The Newtown tragedy has us all very mindful of supposed acts of violence…even ones that are “playful” in nature…like the ubiquitous “bang, bang, I shot you dead” with the finger routine.

It’s happened again…this time in Maryland where one 6 year old was suspended from Silver Spring school for pointing his finger at another child as though he were holding a gun.

Let’s go back in time to another case, this one in New Jersey where one child did the same exact thing to another, causing the “perp” if you will, to be suspended from school, and leading to a lawsuit.

The Sayreville school district did not violate the rights of a kindergartner it suspended three years ago for threatening to shoot his friends as they played a game during recess, a federal appeals court ruled.

The June 19 ruling by a three-judge panel of the 3rd U.S. Circuit Court of Appeals affirmed a federal judge’s decision last year that dismissed a lawsuit filed by the boy’s parents.

Scot and Cassandra Garrick sued the Middlesex County school district after their son and three other students were suspended following the March 15, 2000, incident in which their child told his friends, “I’m going to shoot you.”

The children were playing at the time, pretending their fingers were guns and saying to one another, “I want to shoot you,” the Home News Tribune of East Brunswick reported. Their words were overheard by classmates, who told teachers.

The Garricks were the only parents to bring civil action against the district, claiming their son’s free-speech and due-process rights had been violated. They sought unspecified damages and asked that the suspension be removed from their son’s school record. The child was enrolled in private school following the incident.

Sayreville’s superintendent of schools, Dennis Fyffe, termed the federal appeals court ruling a “very nice victory for the district.”

Fyffe said the four boys were suspended under the district’s zero-tolerance policy.
“These students were suspended under the school policy that deals with general school behavior,” Fyffe told the newspaper. “This was not cops and robbers.”

So history repeats itself, albeit without the accompanying lawsuit…so far.

According to this:


The parents of a 6-year-old Silver Spring boy are fighting the first-grader’s suspension from a Montgomery County public school for pointing his finger like a gun and saying “pow,” an incident school officials characterized in a disciplinary letter as a threat “to shoot a student.”

The first-grader was suspended for one day, Dec. 21. The family’s attorney filed an appeal Wednesday, asking that the incident be expunged from the boy’s school record amid concerns of long-term fallout.

The boy “had no intention to shoot anyone,” said attorney Robin Ficker, who described the child as soft-spoken, with no propensity for violence. “He’s skinny and meek. In his words, he was playing.”

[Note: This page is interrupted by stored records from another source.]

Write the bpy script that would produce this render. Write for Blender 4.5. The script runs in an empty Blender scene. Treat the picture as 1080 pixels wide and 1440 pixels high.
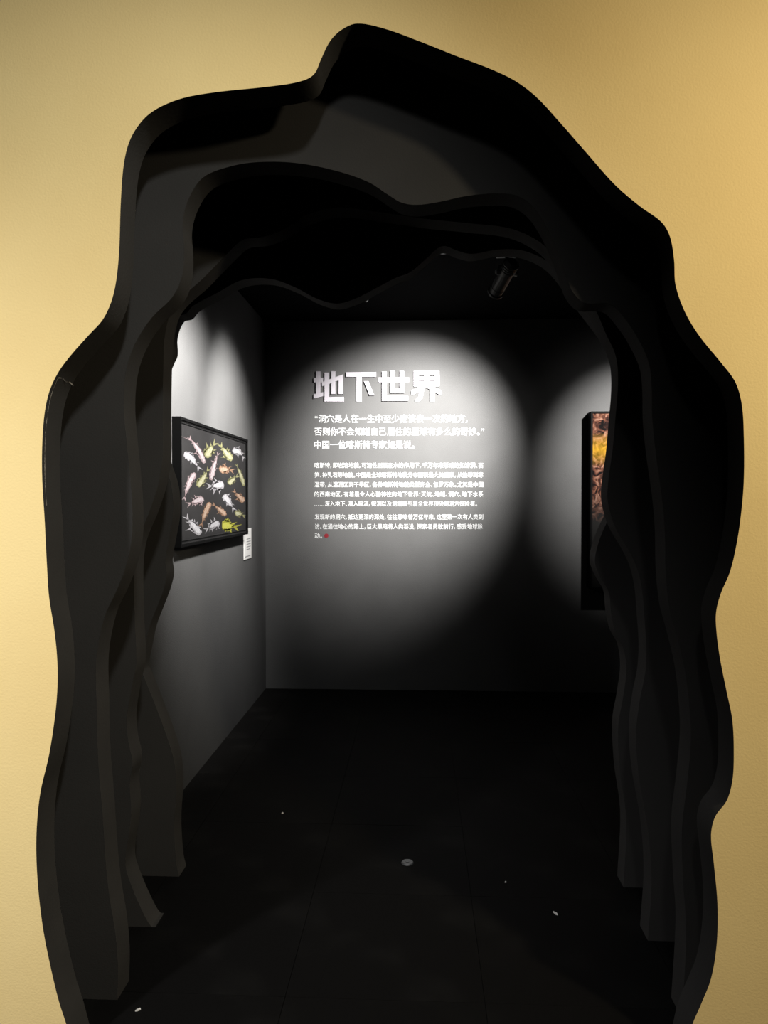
import bpy, bmesh, math, random
from mathutils import Vector, Matrix
from mathutils.geometry import tessellate_polygon
random.seed(4)
R = math.radians

# ------------------------------------------------------------------ camera, world, lights
FPX, CX, CY = 1048.0, 540.0, 720.0
CAM = Vector((0, 0, 1.5))
YAW, PITCH = R(2.7), R(-0.95)
sc = bpy.context.scene
col = sc.collection
cd = bpy.data.cameras.new('camera'); cam = bpy.data.objects.new('camera', cd); col.objects.link(cam)
cam.location = CAM
cam.rotation_euler = (R(90) + PITCH, 0, YAW)
cd.sensor_fit = 'VERTICAL'; cd.sensor_height = 36; cd.lens = FPX / 1440 * 36
cd.clip_start = .02
sc.camera = cam
MROT = cam.rotation_euler.to_matrix()

sc.view_settings.view_transform = 'Standard'
sc.view_settings.look = 'None'
sc.view_settings.gamma = 1
sc.view_settings.exposure = 0
sc.view_settings.use_curve_mapping = False
try:
    sc.cycles.use_denoising = True
    sc.cycles.max_bounces = 6
    sc.cycles.sample_clamp_indirect = 4
except Exception: pass

w = bpy.data.worlds.new('world'); sc.world = w; w.use_nodes = True
w.node_tree.nodes['Background'].inputs[0].default_value = (1, .9, .75, 1)
w.node_tree.nodes['Background'].inputs[1].default_value = .004

def spot(name, loc, target, power, color, size, blend, radius):
    l = bpy.data.lights.new(name, 'SPOT'); l.energy = power; l.color = color
    l.spot_size = R(size); l.spot_blend = blend; l.shadow_soft_size = radius
    o = bpy.data.objects.new(name, l); col.objects.link(o); o.location = loc
    o.rotation_euler = (Vector(target) - Vector(loc)).to_track_quat('-Z', 'Y').to_euler()
    return o
# gallery lamps and one added fill in front of the yellow wall (behind and above the viewer)
spot('gallery_spot_left', (.2, .0, 3.35), (-1.25, 1.95, 1.15), 230, (.96, 1, 1.0), 84, 1, .09)
spot('gallery_spot_right', (2.2, .1, 3.1), (1.0, 1.95, 1.0), 340, (1, .88, .64), 112, 1, .10)
spot('fill_spot_far_left', (-2.6, -.4, 2.6), (-1.85, 1.95, .6), 430, (.98, 1, 1.04), 82, 1, .10)  # added fill, carries the brightness of the yellow wall's left side

# ------------------------------------------------------------------ helpers
def ray(px, py):
    return MROT @ Vector(((px - CX) / FPX, -(py - CY) / FPX, -1))
def on_y(px, py, Y):          # point where the sight line meets the plane y = Y
    d = ray(px, py); return CAM + d * ((Y - CAM.y) / d.y)
def on_x(px, py, X):
    d = ray(px, py); return CAM + d * ((X - CAM.x) / d.x)
def on_z(px, py, Z=0):
    d = ray(px, py); return CAM + d * ((Z - CAM.z) / d.z)

def mat(name, color, rough=.7, spec=.3, metal=0, noise=None, bump=None, emit=None):
    m = bpy.data.materials.new(name); m.use_nodes = True
    nt = m.node_tree; b = nt.nodes['Principled BSDF']
    b.inputs['Base Color'].default_value = (*color, 1)
    b.inputs['Roughness'].default_value = rough
    b.inputs['Specular IOR Level'].default_value = spec
    b.inputs['Metallic'].default_value = metal
    if emit:
        b.inputs['Emission Color'].default_value = (*emit[0], 1); b.inputs['Emission Strength'].default_value = emit[1]
    if noise or bump:
        tc = nt.nodes.new('ShaderNodeTexCoord')
    if noise:                  # (scale, other colour, low, high)
        n = nt.nodes.new('ShaderNodeTexNoise'); n.inputs['Scale'].default_value = noise[0]; n.inputs['Detail'].default_value = 6
        nt.links.new(tc.outputs['Object'], n.inputs['Vector'])
        r = nt.nodes.new('ShaderNodeValToRGB')
        r.color_ramp.elements[0].position = noise[2]; r.color_ramp.elements[1].position = noise[3]
        r.color_ramp.elements[0].color = (*color, 1); r.color_ramp.elements[1].color = (*noise[1], 1)
        nt.links.new(n.outputs['Fac'], r.inputs['Fac']); nt.links.new(r.outputs['Color'], b.inputs['Base Color'])
    if bump:                   # (scale, strength)
        n = nt.nodes.new('ShaderNodeTexNoise'); n.inputs['Scale'].default_value = bump[0]; n.inputs['Detail'].default_value = 4
        nt.links.new(tc.outputs['Object'], n.inputs['Vector'])
        bp = nt.nodes.new('ShaderNodeBump'); bp.inputs['Strength'].default_value = bump[1]; bp.inputs['Distance'].default_value = .002
        nt.links.new(n.outputs['Fac'], bp.inputs['Height']); nt.links.new(bp.outputs['Normal'], b.inputs['Normal'])
    return m

YELLOW = mat('yellow_paint', (.74, .56, .255), .75, .2, noise=(2.2, (.70, .515, .225), .35, .7), bump=(160, .35))
LINING = mat('black_edge_lit_tone', (.043, .040, .037), .85, .05, noise=(6, (.036, .034, .032), .35, .7), bump=(120, .3))  # black rims toned lighter than the panel faces, standing for light on them
BLACKPANEL = mat('black_panel_paint', (.030, .028, .026), .85, .05, noise=(3, (.026, .0245, .023), .35, .7), bump=(220, .3))
ROOMWALL = mat('charcoal_wall_paint', (.045, .0445, .044), .85, .08, noise=(5, (.041, .0405, .04), .3, .7), bump=(140, .5))
CEIL = mat('black_ceiling_paint', (.0022, .0022, .0022), .9, .02, bump=(100, .3))
FLOORM = mat('black_floor_tile', (.0038, .0035, .0033), .7, .05, noise=(3.5, (.0075, .007, .0065), .5, .72), bump=(60, .4))
GAP = mat('floor_gap', (.006, .006, .006), .9, .1, bump=(60, .2))
FRAMEM = mat('black_frame_lacquer', (.0016, .0016, .0016), .6, .02, bump=(90, .15))
WHITE = mat('white_lettering', (.25, .25, .25), .6, .2, bump=(200, .05))
TITLEM = mat('title_lettering', (.19, .178, .192), .5, .3, bump=(200, .05))
RED = mat('red_dot_print', (.075, .003, .006), .6, .2, bump=(200, .05))
SEAM = mat('pale_filler', (.32, .29, .25), .8, .1, noise=(70, (.06, .055, .05), .45, .6))
METAL = mat('black_lamp_metal', (.05, .05, .05), .35, .5, bump=(200, .1))
GLINT = mat('bare_metal_joint', (.40, .40, .40), .3, .5, metal=.8, bump=(100, .1))

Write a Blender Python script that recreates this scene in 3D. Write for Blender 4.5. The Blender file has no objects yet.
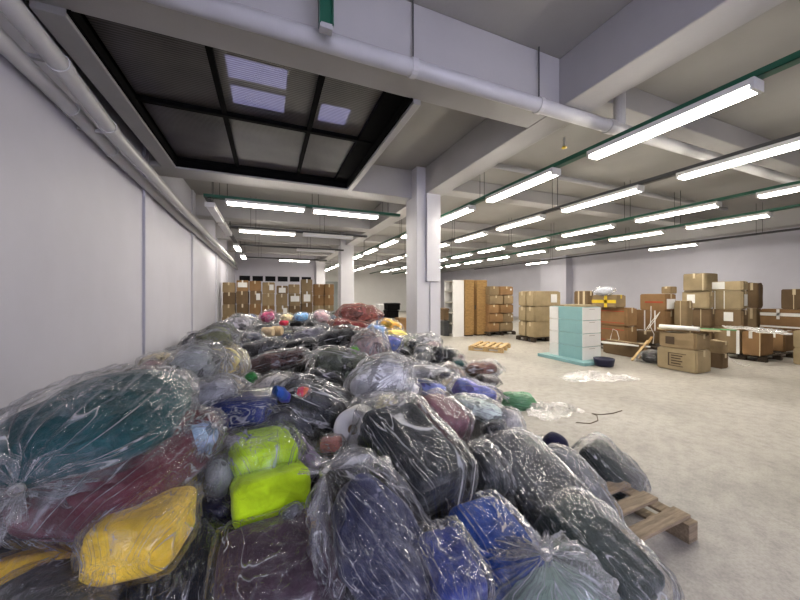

Ficker attributed some of the reaction by school officials to the widespread alarm that followed the Newtown shootings. But he contended that the school system’s portrayal of the episode could be damaging to the boy.

So, in trying to put this in perspective:

Schools have had “no tolerance” policies for years…leading parents to scratch their heads thinking that the schools are overreacting.

In the latest case, which happened in the wake of Newtown, the same has occurred…that is, a 6 year old was suspended from school for pointing his finger at another and making believe he was about to “shoot” his friend.

Somehow I believe it’s the adults that need to be suspended.

If anything, you can discourage the kids from playing that way…but was a suspension warranted?

C’mon!

Should the school have suspended a 6 year old for pointing his finger and making believe it was a gun?